Person most surprised by his vocation:

"My father was adamantly against me being a priest" and did not speak to him for a year after he announced his decision. In part, his father feared the priesthood would take him too far from his family; in part, his objections were rooted in the anti-clericalism that exists in the Mexican culture. "We don't like priests but we go to Mass." Father Garza's vocation "healed a lot of my family's misconceptions about the priests and the nuns" and his father "eventually became my greatest support and my best friend." Ironically, Father Garza has remained geographically closer to his dad, who died in 2000, than any of the other children, who moved to other states. His dad is buried at Our Lady of Mercy Cemetery in Miami. When he visits there, Father Garza likes to remind him, "Here I am again; your only son who's here."
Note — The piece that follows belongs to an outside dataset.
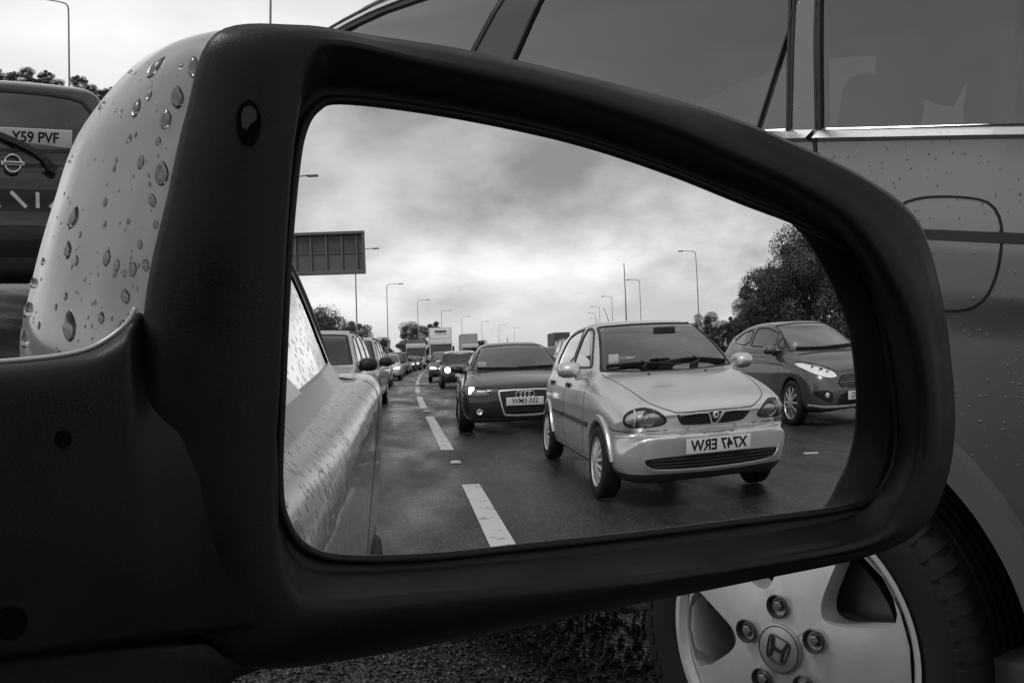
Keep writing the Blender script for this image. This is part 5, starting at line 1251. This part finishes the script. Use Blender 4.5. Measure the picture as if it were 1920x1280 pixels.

What the seminary did not prepare him for:

Parish administration: "A parish is almost like a business. You have to run it. You have to make decisions and if you're not prepared, you're going to make bad decisions."

What he would be doing if he had not become a priest:

"I probably would have pursued architecture. I still read and I have my drafting table. I still draw."

The most difficult aspect of being a priest:

"Dealing with the fact that you can't please everybody."

His description of the ideal priest:

"A priest who loves and forgives as Christ does; who does not judge."

Whenever he travels to the mission in Colombia, Father Garza takes a day to go paragliding off a 9,000-foot mountain. He took up the sport three years ago. "I feel freedom." Here he poses with his paragliding instructor/partner, a young man known by his nickname, "La Garza" (the heron). A video of Father Garza paragliding can be seen at old.miamiarch.org.

Priestly stereotype that should be discarded:

"That they're perfectly holy."

What he does on his days off:

"Drive to Key West, have lunch and come back." He also spends much of his vacation time helping out at a mission in the suburbs of Medellin, Colombia. "Most of what I do is the financial part of it," raising funds in the U.S. to build a church there.

Favorite movie:

"The Mission."

Last book read:

"Road to Cana" by Anne Rice.

Favorite type of music:

"I love to dance so I like the cumbia."

What he collects:

Nativity scenes. Right now he has about 30, including one from Africa. "I never buy any. They've all been given to me and that's how I started collecting them."

Hobby:

"Trying to do anything I can for the mission in Colombia."

Person he most admires:

"My mom and dad."

His greatest joy:

Baptizing and celebrating the sacraments for his nephews and nieces.

Thing he most fears:

"Judging others."

Regrets:

None, not even on not marrying or having children. Among his parishioners and friends, "I have tons of children and brothers and sisters. … It's a mystery that you can't understand unless you're a priest and you allow yourself to live that mystery."